Il problema sono io che ritengo si sia persa un’occasione importante di discutere, assieme, le cause del pensiero ancora troppo diffuso (a Nord, al Centro e al Sud, fra maschi e femmine, fra classi e status sociali differenti) della visione della donna come “figa con un po’ di carne attorno”, dell’influenza troppo pressante delle religioni, soprattutto quelle monoteistiche. Il problema sono io che mi domando perché il ministro non abbia detto quella “verità” che, pur’essa, è spesso oggetto di discussione: è una tradizione islamico-cristiana che va corretta, giacché non è dei pakistani o dei siciliani il problema quanto del mondo intero, e soprattutto di quelle società nelle quali le religioni hanno acquisito valenza politica e i suoi rappresentanti giocano a scacchi coi politici nella determinazione del vivere civile.
Lo dico con convinzione: il problema sono io. Io che spero ogni giorno, ogni istante, che le cose possano cambiare e possano cambiare anche attraverso un’interazione intelligente nella rete. Io che ci provo a fornire spunti che vadano oltre lo stereotipo della chiacchiera facile e mi dico: chi se ne fotte dei commenti tout court? Chi se ne fotte dei bene, brava, bis? Chi se ne fotte dei numeri, puntiamo sulla qualità ché mica ci campo di Blog! Io che dico a mia figlia: i cambiamenti nascono dal singolo, da piccoli atteggiamenti che siamo in grado di mutare noi, senza doverli richiedere e pretendere.

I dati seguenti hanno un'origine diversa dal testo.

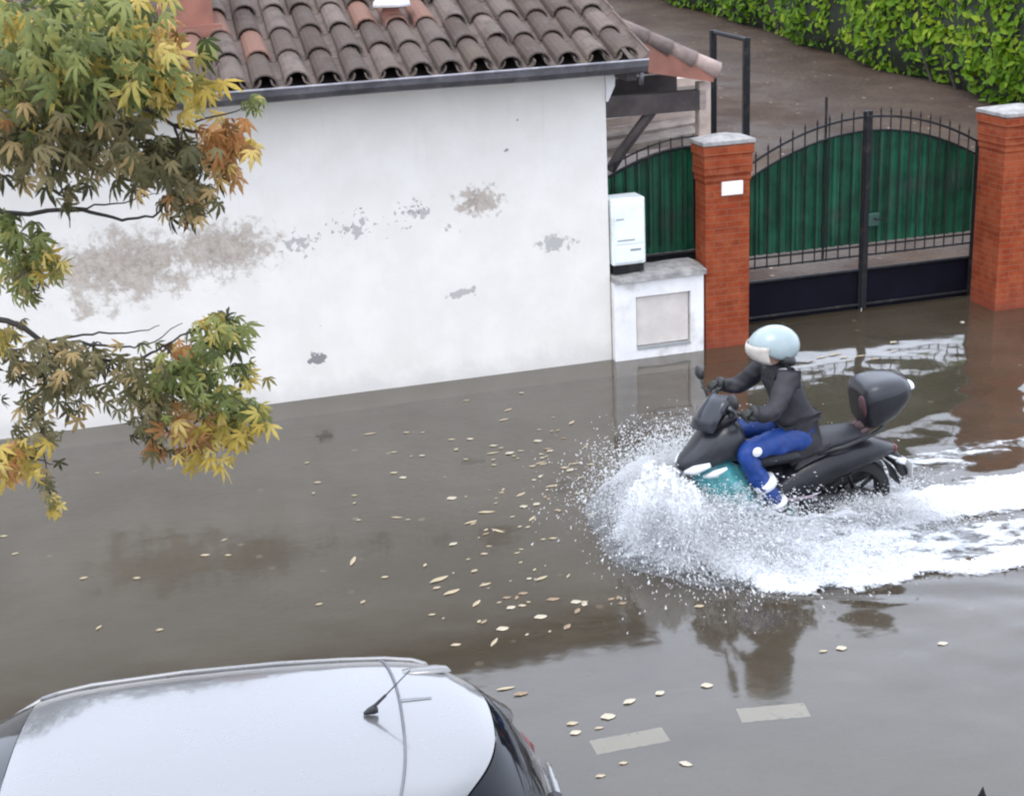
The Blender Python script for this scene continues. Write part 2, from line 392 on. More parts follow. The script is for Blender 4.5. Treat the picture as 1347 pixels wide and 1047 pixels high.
# driveway rising behind the gate
tt = np.array([.55, .9, 1.2, 2, 3, 4, 6, 8, 10, 13, 16, 20, 25, 30, 38, 50, 70, 100]); ss = np.linspace(.35, 16, 40)
DT, DS = np.meshgrid(tt, ss, indexing='ij')
DZ = .06*(DT-1.2)+.03*(fbm(DS*.9, DT*.9, 3)-.5)*np.clip(DT-1, 0, 1)-.012-.16*np.clip((1.0-DT)/.4, 0, 1)
P = np.stack([O_[0]+E_[0]*DS+N_[0]*DT, O_[1]+E_[1]*DS+N_[1]*DT, DZ], -1)
surf_grid('driveway', P, M['drive'])
def dz(t): return .06*(t-1.2)
for (a, b, w) in (((780, 982), (876, 964), .15), ((972, 940), (1062, 932), .15)):
    A = at(*a, -.16); B = at(*b, -.16); u = (B-A)/np.linalg.norm(B-A); v = np.array([-u[1], u[0], 0])*w/2
    mb = MB(); n = 14
    rr = [A+(B-A)*i/n+v*(1+.05*random.uniform(-1, 1)) for i in range(n+1)]+[B-(B-A)*i/n-v*(1+.05*random.uniform(-1, 1)) for i in range(n+1)]
    mb.add([(q[0], q[1], -.164) for q in rr], [tuple(range(len(rr)))]); o = mb.build('road_marking', M['paint']); o['kind'] = 'structure'

# ------------------------------------------------------------------ white house
HL, HD, EZ = -8.0, 5.2, 3.0
SLOPE = math.tan(R(18)); RT = HD/2
house = thing('white_house', 'low white rendered house with flaking paint and a brown tiled roof beside the flooded street', 'house', base=(0, 0, 0))
mb = MB(); pk = EZ+RT*SLOPE
mb.add([(HL,0,-.3),(0,0,-.3),(0,HD,-.3),(HL,HD,-.3),(HL,0,EZ),(0,0,EZ),(0,HD,EZ),(HL,HD,EZ),(HL,RT,pk),(0,RT,pk)],
       [(0,1,5,4),(1,2,6,9,5),(2,3,7,6),(3,0,4,8,7),(4,5,9,8),(6,7,8,9)])
mb.build('wall', M['wall'], house)
def roofz(t): return EZ+.07+t*SLOPE if t < RT else EZ+.07+(2*RT-t)*SLOPE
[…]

Lo dico col cuore in mano, Laura: il problema non sei tu che hai il sacrosanto diritto di pensarla come i tanti che hai portato alla luce con le loro verità spalmate già qua e là su list e blog (ché quando c’è da menar duro su terroni e tifosi ce n’è parecchio di pubblico lindo e scelleratamente caustico nello sferzar condanne); il problema sono io. Però, vedi, in quell’esigua quantità di persone che stimo voglio rimanerci, perciò stento a rientrare nel tuo segmento di target.